** Work to do **
Output the lines exactly, from the one where "Generate a Blender" appears through the one where "wm.inputs[0]); wt.links.new(wm.outputs[0], bg.inputs[1])" appears. Images are left out.

::: The data

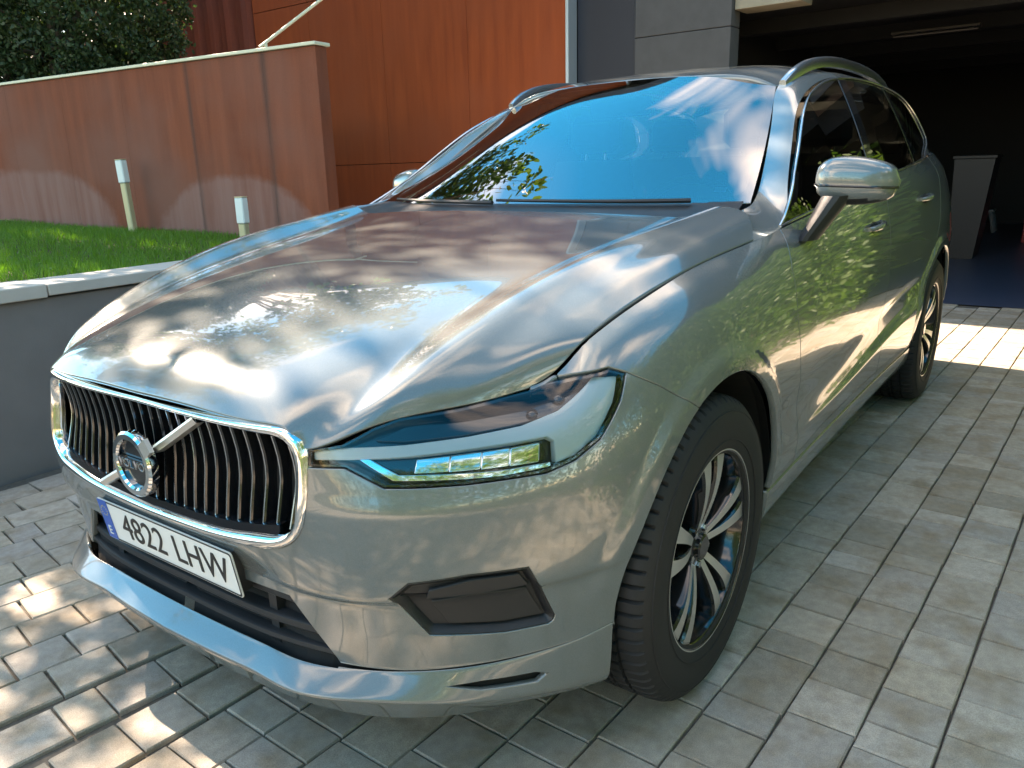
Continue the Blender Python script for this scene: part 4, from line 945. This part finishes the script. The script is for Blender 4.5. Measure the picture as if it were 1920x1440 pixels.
m = MB(); P = front(np.array([-.33, -.2, 0, .2, .33]), np.array([.572, .578, .583, .578, .572]), -.012)
V = []; yy = np.linspace(-.40, .40, 41)
for dz, dx in ((0, 0), (.018, -.006), (.019, -.03)):
    V += list(front(yy, np.array([zbot(a)-.006+dz for a in yy]), -.008+dx))
m.add(V, grid_faces(3, 41, flip=True)); m.build('grille_lower_trim', 'gloss_black', GRL, smooth=True)
# emblem
EY, EZ = 0.0, .660; EX = front([EY], [EZ])[0][0]+.012
def frame_yz(a, b, h): return (EX+h, EY+a, EZ+b)
m = MB(); n = 64; ri, ro = .052, .072; V = []
for r, h in ((ro, -.012), (ro, .004), (ro-.005, .009), (ri+.004, .009), (ri, .004), (ri, -.006)): V += [frame_yz(r*sin(q), r*cos(q), h) for q in np.arange(n)*2*pi/n]
m.add(V, grid_faces(6, n, closed=True)); EMB = m.build('emblem', 'chrome', CAR, smooth=True, angle=35)
m = MB(); m.add([frame_yz(.053*sin(q), .053*cos(q), -.002) for q in np.arange(48)*2*pi/48], [tuple(range(48))]); m.build('emblem_disc', 'gloss_black', EMB)
m = MB(); m.add(*prism([(-.062, -.0135), (.062, -.0135), (.062, .0135), (-.062, .0135)], frame_yz, .006)); m.build('emblem_band', 'gloss_black', EMB)
# arrow on the ring and the diagonal bar through the grille (rising to the car's left)
a45 = radians(36); dv = np.array((cos(a45), sin(a45))); nv = np.array((-dv[1], dv[0]))
def bar2(a, b, wd, h): 
    pa, pb = np.array(a), np.array(b); return MB().add(*prism([tuple(pa-nv*wd), tuple(pb-nv*wd), tuple(pb+nv*wd), tuple(pa+nv*wd)], frame_yz, h))
m = MB(); h0 = dv*.066
m.add(*prism([tuple(h0+nv*.016), tuple(h0-nv*.016), tuple(h0+dv*.030+nv*-.016), tuple(h0+dv*.030+nv*.016)], frame_yz, .010)); m.build('emblem_arrow', 'diamond_cut', EMB)
def gbar(y0, z0, y1, z1):
    k = np.linspace(0, 1, 16); y = y0+(y1-y0)*k; z = z0+(z1-z0)*k; P = front(y, z, -.006); V = []
    for d, h in ((-.010, -.012), (-.008, .005), (.003, .009), (.009, .004), (.010, -.012)): V += [tuple(p+np.array((h, nv[0]*d, nv[1]*d))) for p in P]
    mb = MB(); mb.add(V, grid_faces(5, 16, flip=True)); return mb.build('grille_diagonal', 'diamond_cut', GRL, smooth=True, angle=40)
gbar(.055, .697, .20, .783); gbar(-.20, .566, -.055, .636)
def text(name, s, size, mat, parent, M, ext=.0006, sx_=1.0):
    c = bpy.data.curves.new(name, 'FONT'); c.body = s; c.size = size; c.align_x = 'CENTER'; c.align_y = 'CENTER'; c.extrude = ext
    o = bpy.data.objects.new(name, c); COL.objects.link(o); dg = bpy.context.evaluated_depsgraph_get(); me = bpy.data.meshes.new_from_object(o.evaluated_get(dg)); bpy.data.objects.remove(o, do_unlink=True)
    me.transform(Matrix.Diagonal((sx_, 1, 1, 1))); me.transform(M); me.materials.clear(); me.materials.append(MAT[mat]); q = bpy.data.objects.new(name, me); COL.objects.link(q); q.parent = parent
    return q
def facing(o, ex, ey):
    ex = np.array(ex, float); ex /= np.linalg.norm(ex); ey = np.array(ey, float); ey -= ex*(ex@ey); ey /= np.linalg.norm(ey); ez = np.cross(ex, ey)
    return Matrix(((ex[0], ey[0], ez[0], o[0]), (ex[1], ey[1], ez[1], o[1]), (ex[2], ey[2], ez[2], o[2]), (0, 0, 0, 1)))
text('emblem_letters', 'VOLVO', .026, 'chrome', EMB, facing((EX+.0066, 0, EZ), (0, 1, 0), (0, 0, 1)), sx_=1.15)
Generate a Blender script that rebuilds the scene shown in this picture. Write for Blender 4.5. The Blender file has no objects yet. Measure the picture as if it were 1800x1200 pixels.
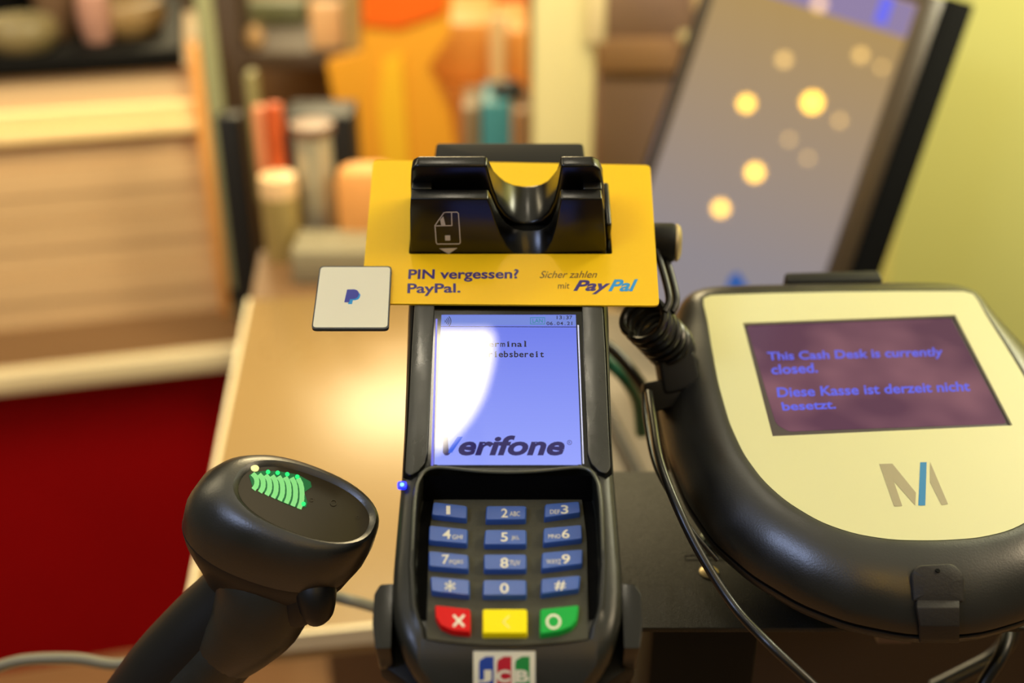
import bpy, bmesh, math, random
from mathutils import Vector, Matrix
random.seed(7)
PI = math.pi
sc = bpy.context.scene
COL = sc.collection

# ------------------------------------------------------------------ camera, light, exposure
F = 2100.0                                   # focal length in pixels of an 1800 px wide frame
PITCH = math.radians(28)
CAM = Vector((0, 0, 1.5))
cR = Vector((1, 0, 0)); cU = Vector((0, math.sin(PITCH), math.cos(PITCH))); cD = Vector((0, math.cos(PITCH), -math.sin(PITCH)))
cam = bpy.data.cameras.new('camera'); cam_ob = bpy.data.objects.new('camera', cam); COL.objects.link(cam_ob)
cam_ob.location = CAM; cam_ob.rotation_euler = (PI/2 - PITCH, 0, 0)
cam.sensor_width = 36; cam.lens = F/1800*36; cam.clip_start = 0.01
cam.dof.use_dof = True; cam.dof.focus_distance = 0.462; cam.dof.aperture_fstop = 4.6
sc.camera = cam_ob
sc.view_settings.view_transform = 'Standard'; sc.view_settings.look = 'None'
sc.view_settings.exposure = 0.0; sc.view_settings.gamma = 1.0; sc.view_settings.use_curve_mapping = False

world = bpy.data.worlds.new('world'); sc.world = world; world.use_nodes = True
wt = world.node_tree; bg = wt.nodes['Background']; bg.inputs[0].default_value = (1.0, 0.90, 0.62, 1)
# the bright ceiling of the shop above, dimmer aisles around
wc = wt.nodes.new('ShaderNodeTexCoord'); wx = wt.nodes.new('ShaderNodeSeparateXYZ'); wm = wt.nodes.new('ShaderNodeMapRange')
wm.inputs['From Min'].default_value = 0.45; wm.inputs['From Max'].default_value = 0.98; wm.inputs['To Min'].default_value = 0.12; wm.inputs['To Max'].default_value = 0.80
wt.links.new(wc.outputs['Generated'], wx.inputs[0]); wt.links.new(wx.outputs[2], wm.inputs[0]); wt.links.new(wm.outputs[0], bg.inputs[1])

def area(name, loc, target, sx, sy, power, color):
    l = bpy.data.lights.new(name, 'AREA'); l.shape = 'RECTANGLE'; l.size = sx; l.size_y = sy; l.energy = power; l.color = color
    o = bpy.data.objects.new(name, l); COL.objects.link(o); o.location = loc
    o.rotation_euler = (Vector(target)-Vector(loc)).to_track_quat('-Z', 'Y').to_euler(); return o
area('warm_shop_light', (-0.5, 4.2, 2.75), (-0.2, 1.2, 0.8), 1.3, 0.5, 70, (1.0, 0.80, 0.44))
area('left_fill_light', (-0.95, 0.95, 1.85), (-0.85, 1.65, 0.75), 0.9, 0.3, 12, (1.0, 0.84, 0.52))  # unseen lamp added to lift the plank display
area('right_fill_light', (0.85, 0.95, 1.85), (0.62, 1.27, 1.15), 0.4, 0.3, 12, (1.0, 0.96, 0.66))  # unseen lamp added to brighten the green wall
area('back_fill_light', (-0.05, 1.25, 1.95), (-0.05, 2.2, 0.95), 0.9, 0.2, 13, (1.0, 0.84, 0.52))  # unseen lamp added to brighten the orange stand and the goods behind
area('rear_fill_light', (-0.95, -0.5, 2.5), (0.0, 0.5, 1.2), 0.45, 0.45, 10, (0.50, 0.62, 1.0))  # unseen cool lamp added for bluish highlights on the scanner
area('side_fill_light', (1.5, 0.3, 2.3), (0.2, 0.5, 1.2), 0.5, 0.5, 11, (1.0, 0.80, 0.52))  # unseen warm lamp added for a highlight on the customer display

# ------------------------------------------------------------------ helpers
def ray(px, py): return cD + cR*((px-900)/F) + cU*((600-py)/F)
def on_plane(px, py, o, n):
    r = ray(px, py); return CAM + r*((Vector(o)-CAM).dot(n)/r.dot(n))
def at_depth(px, py, d): return CAM + ray(px, py)*d
def at_z(px, py, z): return on_plane(px, py, (0, 0, z), Vector((0, 0, 1)))
def at_y(px, py, y): return on_plane(px, py, (0, y, 0), Vector((0, 1, 0)))

class Frame:                                  # a local frame in millimetres
    def __init__(s, O, h, v):
        s.O = Vector(O); s.h = Vector(h).normalized(); s.v = Vector(v); s.v = (s.v - s.h*s.v.dot(s.h)).normalized(); s.n = s.h.cross(s.v)
    def P(s, u, v, n=0): return s.O + (s.h*u + s.v*v + s.n*n)*0.001
    def at(s, px, py, n=0): return on_plane(px, py, s.O + s.n*n*0.001, s.n)
    def uv(s, px, py, n=0):
        w = s.at(px, py, n) - s.O; return (w.dot(s.h)*1000, w.dot(s.v)*1000)
    def mat(s, off=(0, 0, 0)):
        m = Matrix((s.h, s.v, s.n)).transposed().to_4x4(); m.translation = s.P(*off); return m
def tilted(O, yaw, tilt):
    y, t = math.radians(yaw), math.radians(tilt)
    h = Vector((math.cos(y), math.sin(y), 0)); f = Vector((-math.sin(y), math.cos(y), 0))
    return Frame(O, h, f*math.cos(t) + Vector((0, 0, 1))*math.sin(t))
WORLD = Frame((0, 0, 0), (1, 0, 0), (0, 1, 0))

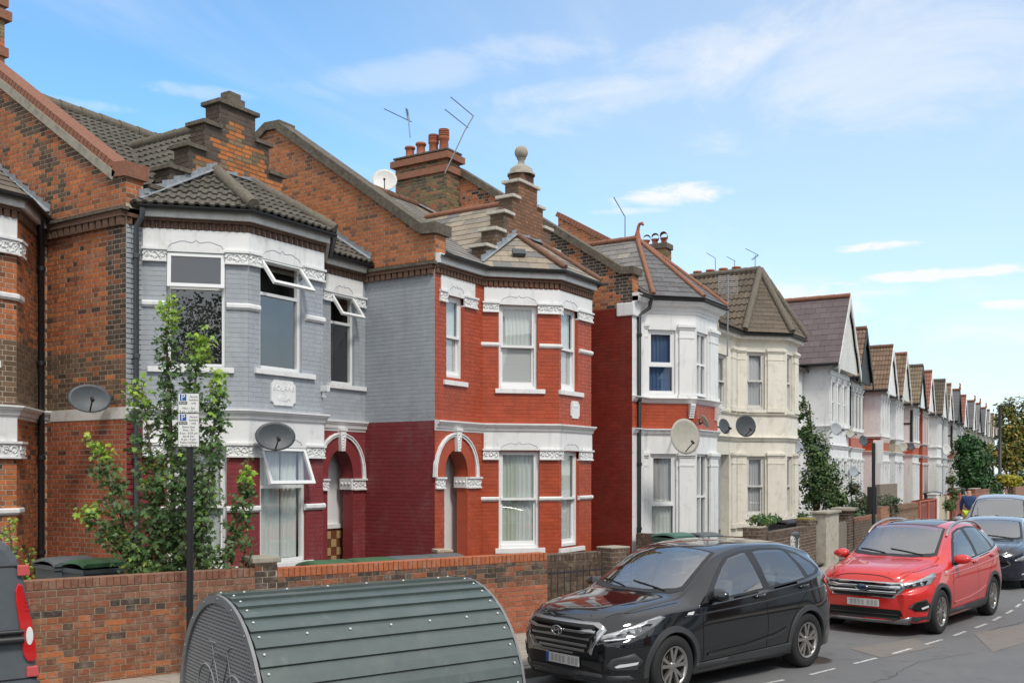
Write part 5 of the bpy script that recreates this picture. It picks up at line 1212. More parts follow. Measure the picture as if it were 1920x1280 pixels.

::::::

** Output of the exercise **
Generate a Blender script that rebuilds the scene shown in this picture. Write for Blender 4.5. The Blender file has no objects yet. Measure the picture as if it were 1800x1200 pixels.
import bpy, bmesh, math, random
from mathutils import Vector, Matrix
random.seed(7)
PI = math.pi
sc = bpy.context.scene
COL = sc.collection

# ------------------------------------------------------------------ camera, light, exposure
F = 2100.0                                   # focal length in pixels of an 1800 px wide frame
PITCH = math.radians(28)
CAM = Vector((0, 0, 1.5))
cR = Vector((1, 0, 0)); cU = Vector((0, math.sin(PITCH), math.cos(PITCH))); cD = Vector((0, math.cos(PITCH), -math.sin(PITCH)))
cam = bpy.data.cameras.new('camera'); cam_ob = bpy.data.objects.new('camera', cam); COL.objects.link(cam_ob)
cam_ob.location = CAM; cam_ob.rotation_euler = (PI/2 - PITCH, 0, 0)
cam.sensor_width = 36; cam.lens = F/1800*36; cam.clip_start = 0.01
cam.dof.use_dof = True; cam.dof.focus_distance = 0.462; cam.dof.aperture_fstop = 4.6
sc.camera = cam_ob
sc.view_settings.view_transform = 'Standard'; sc.view_settings.look = 'None'
sc.view_settings.exposure = 0.0; sc.view_settings.gamma = 1.0; sc.view_settings.use_curve_mapping = False

world = bpy.data.worlds.new('world'); sc.world = world; world.use_nodes = True
wt = world.node_tree; bg = wt.nodes['Background']; bg.inputs[0].default_value = (1.0, 0.90, 0.62, 1)
# the bright ceiling of the shop above, dimmer aisles around
wc = wt.nodes.new('ShaderNodeTexCoord'); wx = wt.nodes.new('ShaderNodeSeparateXYZ'); wm = wt.nodes.new('ShaderNodeMapRange')
wm.inputs['From Min'].default_value = 0.45; wm.inputs['From Max'].default_value = 0.98; wm.inputs['To Min'].default_value = 0.12; wm.inputs['To Max'].default_value = 0.80
wt.links.new(wc.outputs['Generated'], wx.inputs[0]); wt.links.new(wx.outputs[2], wm.inputs[0]); wt.links.new(wm.outputs[0], bg.inputs[1])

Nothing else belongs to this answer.